Exercise requirements >> Give the data again exactly as written, skipping any pictures.

▬▬▬▬▬▬▬▬▬▬

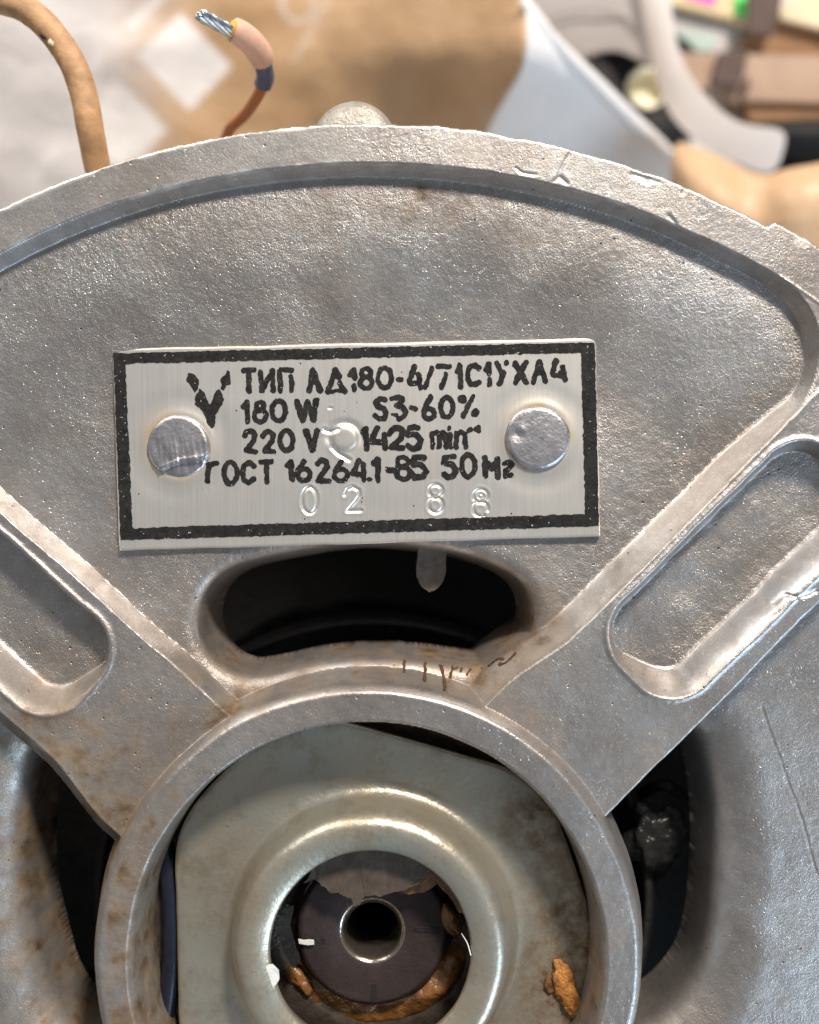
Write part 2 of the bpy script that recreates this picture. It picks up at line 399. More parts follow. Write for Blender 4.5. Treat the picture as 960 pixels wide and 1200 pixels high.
def height(X, Y, detail=True):
    r = np.hypot(X-CX, Y-CY)
    wob = 3.0*vnoise(X, Y, 90, 3)+1.0*vnoise(X, Y, 22, 4)
    floor = -46+2.0*fbm(X, Y, 300, 11, 1) + 23*sm(700, 915, r) + 7*sm(620, 480, r) * sm(-40, 60, CY-Y-np.abs(X-CX)*1.05)*0
    # vents with a rounded funnel
    for P, Rf, ex in ((VTOP, 21, 9), (VRIGHT, 66, 16), (VLEFT, 54, 15), (VBOT, 24, 9)):
        x0, y0 = P.min(0)-90; x1, y1 = P.max(0)+90
        m = (X > x0) & (X < x1) & (Y > y0) & (Y < y1)
        if not m.any(): continue
        s = poly_sdf(X[m], Y[m], P) - ex + .5*wob[m]
        t = np.clip(1-s/Rf, 0, 1)
        drop = .8*Rf*(1-np.sqrt(np.clip(1-np.minimum(t, 1)**2, 0, 1)))
        drop = drop + np.clip(-s, 0, 18)*11
        f = floor[m]-drop
        floor[m] = f
    h = floor
    # rim
    ro = 976 + 9*sm(897, 910, X)*(Y < 640) + 1.2*vnoise(X, Y, 30, 21)+.7*vnoise(X, Y, 7, 22)
    ri = 930 + .35*wob + .3*vnoise(X, Y, 14, 24)
    s = ri-r
    wall = np.where(s < 10, -1-2.1*np.clip(s, 0, 10), -22-(s-10)*4)
    wall = np.where(s < 0, -1.0, wall)
    h = smax(h, wall, 3)
    # ribs
    for a, vm, vp in RIBS:
        u, v = rib_frame(X, Y, a)
        top = -6 + 5*sm(800, 930, u)
        sA = -(v+vm)+.5*wob*sm(300, 420, u); sB = v-vp+.5*wob
        flare = 26*sm(440, 330, u)                       # ribs widen into the hub
        sA = sA-flare*.6
        def side(s, dr):
            w = np.where(s < dr, -6-40*np.clip(s/dr, 0, 1), -46-(s-dr)*8)
            return np.where(s < 0, -6.0, w)
        w = np.minimum(side(sA+4, 25), side(sB, 11))
        w = np.where((u > 0) & (u < 950), w, -400)
        # slot pocket in the rib
        vc = -12 if a == RA else (-18 if a > 2 and a < 3 else -14)
        if a == RB: vc = 18
        du = np.abs(u-628)-123; dv = np.abs(v-vc)-14
        q = np.hypot(np.maximum(dv, 0), np.maximum(du, 0)) + np.minimum(np.maximum(dv, du), 0)
        ss = 54-q + .7*wob                                # > 0 inside
        up = np.sign(v-vc)*(1 if a == RB or a == RB+math.pi else -1)        # the wall nearer the rim of the rib is steeper
        dw = 20-9*np.clip(up*np.abs(v-vc)/26, -1, 1)
        tt = np.clip(ss/dw, 0, 1); tt = .5*tt+.5*tt*tt*(3-2*tt)
        pocket = -6-36*tt-3*np.clip(ss/50, 0, 1)
        w = np.where((u > 300) & (ss > 0), np.minimum(w, pocket + 1.5*vnoise(X, Y, 30, 31)), w)
        ridge = 2.0*np.exp(-((sA+1)/3.0)**2)+2.0*np.exp(-((ss+3)/3.0)**2)*(u > 400)
        w = w+ridge*(w > -9)
        h = np.where(w > -390, smax(h, w, 5), h)
    # rounded corner where the recess meets the rim and the right rib
    u, v = rib_frame(X, Y, RA); s1 = ri-r; s2 = -(v+96)+4; Rr = 130.0
    dc = Rr-np.hypot(np.maximum(Rr-s1, 0), np.maximum(Rr-s2, 0))
    cw = np.where((s1 < Rr) & (s2 < Rr) & (s1 > -2) & (s2 > -4) & (u > 500), -1-5*sm(-25, 25, s1-s2)-1.9*np.clip(dc, 0, 70), -400)
    h = np.where(cw > -390, smax(h, cw, 3), h)
    # hub ring
    s = r-(309+.4*wob)
    hw = np.where(s < 11, 15-np.clip(s, 0, 11)**2*.11, 1.7-(s-11)*4.2-np.clip(s-23, 0, None)*14)
    hw = np.where(s < 0, 15.0, hw)
    h = smax(h, hw, 5)
    bi = 279-r + .5*vnoise(X, Y, 30, 41)
    h = np.where(bi > 0, np.minimum(h, 15-1.6*np.clip(bi, 0, 3)-np.clip(bi-3, 0, 60)*18), h)
    calm = sm(-115, -62, h)
    # outer edge
    so = r-ro
    h = np.where(so > -3, h-.35*np.clip(so+3, 0, 3)**1.6-np.clip(so, 0, 50)*30, h)
    if detail:
        for pts, w, d in GR:
            P = np.array(pts); x0, y0 = P.min(0)-8; x1, y1 = P.max(0)+8
            m = (X > x0) & (X < x1) & (Y > y0) & (Y < y1)
            if not m.any(): continue
            dd = np.full(m.sum(), 1e9)
            jx = X[m]+1.1*vnoise(X[m], Y[m], 12, 51); jy = Y[m]+1.1*vnoise(X[m], Y[m], 12, 52)
            for k in range(len(P)-1): dd = np.minimum(dd, seg_dist(jx, jy, *P[k], *P[k+1]))
            h[m] -= .45*d*np.exp(-(dd/(.7*w))**2); h[m] += .04*d*np.exp(-((dd-2.2*w)/w)**2)
        amp = np.where(r > 925, .35, 1.0)
        h = h + calm*amp*(.16*vnoise(X, Y, 4.5, 61)+.16*vnoise(X, Y, 9, 62)+.16*vnoise(X, Y, 24, 63)+.3*vnoise(X, Y, 70, 64))
        tex = sm(.15, .7, fbm(X, Y, 120, 66)+.25*(r > 780))
        h = h + tex*.12*vnoise(X*1.0+Y*.35, Y*1.3, 4.2, 67)
        u, v = rib_frame(X, Y, RA)                         # drag marks beside the ribs
        h = h + .9*sm(-150, -118, v)*sm(-112, -118, v)*np.maximum(vnoise(X+Y*.25, (X-Y)*.02+Y*0, 3.4, 68), 0)*(u > 400)*(u < 760)
    return h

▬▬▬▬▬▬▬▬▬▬

Written answer >>
Write part 2 of the bpy script that recreates this picture. It picks up at line 399. More parts follow. Write for Blender 4.5. Treat the picture as 960 pixels wide and 1200 pixels high.
def height(X, Y, detail=True):
    r = np.hypot(X-CX, Y-CY)
    wob = 3.0*vnoise(X, Y, 90, 3)+1.0*vnoise(X, Y, 22, 4)
    floor = -46+2.0*fbm(X, Y, 300, 11, 1) + 23*sm(700, 915, r) + 7*sm(620, 480, r) * sm(-40, 60, CY-Y-np.abs(X-CX)*1.05)*0
    # vents with a rounded funnel
    for P, Rf, ex in ((VTOP, 21, 9), (VRIGHT, 66, 16), (VLEFT, 54, 15), (VBOT, 24, 9)):
        x0, y0 = P.min(0)-90; x1, y1 = P.max(0)+90
        m = (X > x0) & (X < x1) & (Y > y0) & (Y < y1)
        if not m.any(): continue
        s = poly_sdf(X[m], Y[m], P) - ex + .5*wob[m]
        t = np.clip(1-s/Rf, 0, 1)
        drop = .8*Rf*(1-np.sqrt(np.clip(1-np.minimum(t, 1)**2, 0, 1)))
        drop = drop + np.clip(-s, 0, 18)*11
        f = floor[m]-drop
        floor[m] = f
    h = floor
    # rim
    ro = 976 + 9*sm(897, 910, X)*(Y < 640) + 1.2*vnoise(X, Y, 30, 21)+.7*vnoise(X, Y, 7, 22)
    ri = 930 + .35*wob + .3*vnoise(X, Y, 14, 24)
    s = ri-r
    wall = np.where(s < 10, -1-2.1*np.clip(s, 0, 10), -22-(s-10)*4)
    wall = np.where(s < 0, -1.0, wall)
    h = smax(h, wall, 3)
    # ribs
    for a, vm, vp in RIBS:
        u, v = rib_frame(X, Y, a)
        top = -6 + 5*sm(800, 930, u)
        sA = -(v+vm)+.5*wob*sm(300, 420, u); sB = v-vp+.5*wob
        flare = 26*sm(440, 330, u)                       # ribs widen into the hub
        sA = sA-flare*.6
        def side(s, dr):
            w = np.where(s < dr, -6-40*np.clip(s/dr, 0, 1), -46-(s-dr)*8)
            return np.where(s < 0, -6.0, w)
        w = np.minimum(side(sA+4, 25), side(sB, 11))
        w = np.where((u > 0) & (u < 950), w, -400)
        # slot pocket in the rib
        vc = -12 if a == RA else (-18 if a > 2 and a < 3 else -14)
        if a == RB: vc = 18
        du = np.abs(u-628)-123; dv = np.abs(v-vc)-14
        q = np.hypot(np.maximum(dv, 0), np.maximum(du, 0)) + np.minimum(np.maximum(dv, du), 0)
        ss = 54-q + .7*wob                                # > 0 inside
        up = np.sign(v-vc)*(1 if a == RB or a == RB+math.pi else -1)        # the wall nearer the rim of the rib is steeper
        dw = 20-9*np.clip(up*np.abs(v-vc)/26, -1, 1)
        tt = np.clip(ss/dw, 0, 1); tt = .5*tt+.5*tt*tt*(3-2*tt)
        pocket = -6-36*tt-3*np.clip(ss/50, 0, 1)
        w = np.where((u > 300) & (ss > 0), np.minimum(w, pocket + 1.5*vnoise(X, Y, 30, 31)), w)
        ridge = 2.0*np.exp(-((sA+1)/3.0)**2)+2.0*np.exp(-((ss+3)/3.0)**2)*(u > 400)
        w = w+ridge*(w > -9)
        h = np.where(w > -390, smax(h, w, 5), h)
    # rounded corner where the recess meets the rim and the right rib
    u, v = rib_frame(X, Y, RA); s1 = ri-r; s2 = -(v+96)+4; Rr = 130.0
    dc = Rr-np.hypot(np.maximum(Rr-s1, 0), np.maximum(Rr-s2, 0))
    cw = np.where((s1 < Rr) & (s2 < Rr) & (s1 > -2) & (s2 > -4) & (u > 500), -1-5*sm(-25, 25, s1-s2)-1.9*np.clip(dc, 0, 70), -400)
    h = np.where(cw > -390, smax(h, cw, 3), h)
    # hub ring
    s = r-(309+.4*wob)
    hw = np.where(s < 11, 15-np.clip(s, 0, 11)**2*.11, 1.7-(s-11)*4.2-np.clip(s-23, 0, None)*14)
    hw = np.where(s < 0, 15.0, hw)
    h = smax(h, hw, 5)
    bi = 279-r + .5*vnoise(X, Y, 30, 41)
    h = np.where(bi > 0, np.minimum(h, 15-1.6*np.clip(bi, 0, 3)-np.clip(bi-3, 0, 60)*18), h)
    calm = sm(-115, -62, h)
    # outer edge
    so = r-ro
    h = np.where(so > -3, h-.35*np.clip(so+3, 0, 3)**1.6-np.clip(so, 0, 50)*30, h)
    if detail:
        for pts, w, d in GR:
            P = np.array(pts); x0, y0 = P.min(0)-8; x1, y1 = P.max(0)+8
            m = (X > x0) & (X < x1) & (Y > y0) & (Y < y1)
            if not m.any(): continue
            dd = np.full(m.sum(), 1e9)
            jx = X[m]+1.1*vnoise(X[m], Y[m], 12, 51); jy = Y[m]+1.1*vnoise(X[m], Y[m], 12, 52)
            for k in range(len(P)-1): dd = np.minimum(dd, seg_dist(jx, jy, *P[k], *P[k+1]))
            h[m] -= .45*d*np.exp(-(dd/(.7*w))**2); h[m] += .04*d*np.exp(-((dd-2.2*w)/w)**2)
        amp = np.where(r > 925, .35, 1.0)
        h = h + calm*amp*(.16*vnoise(X, Y, 4.5, 61)+.16*vnoise(X, Y, 9, 62)+.16*vnoise(X, Y, 24, 63)+.3*vnoise(X, Y, 70, 64))
        tex = sm(.15, .7, fbm(X, Y, 120, 66)+.25*(r > 780))
        h = h + tex*.12*vnoise(X*1.0+Y*.35, Y*1.3, 4.2, 67)
        u, v = rib_frame(X, Y, RA)                         # drag marks beside the ribs
        h = h + .9*sm(-150, -118, v)*sm(-112, -118, v)*np.maximum(vnoise(X+Y*.25, (X-Y)*.02+Y*0, 3.4, 68), 0)*(u > 400)*(u < 760)
    return h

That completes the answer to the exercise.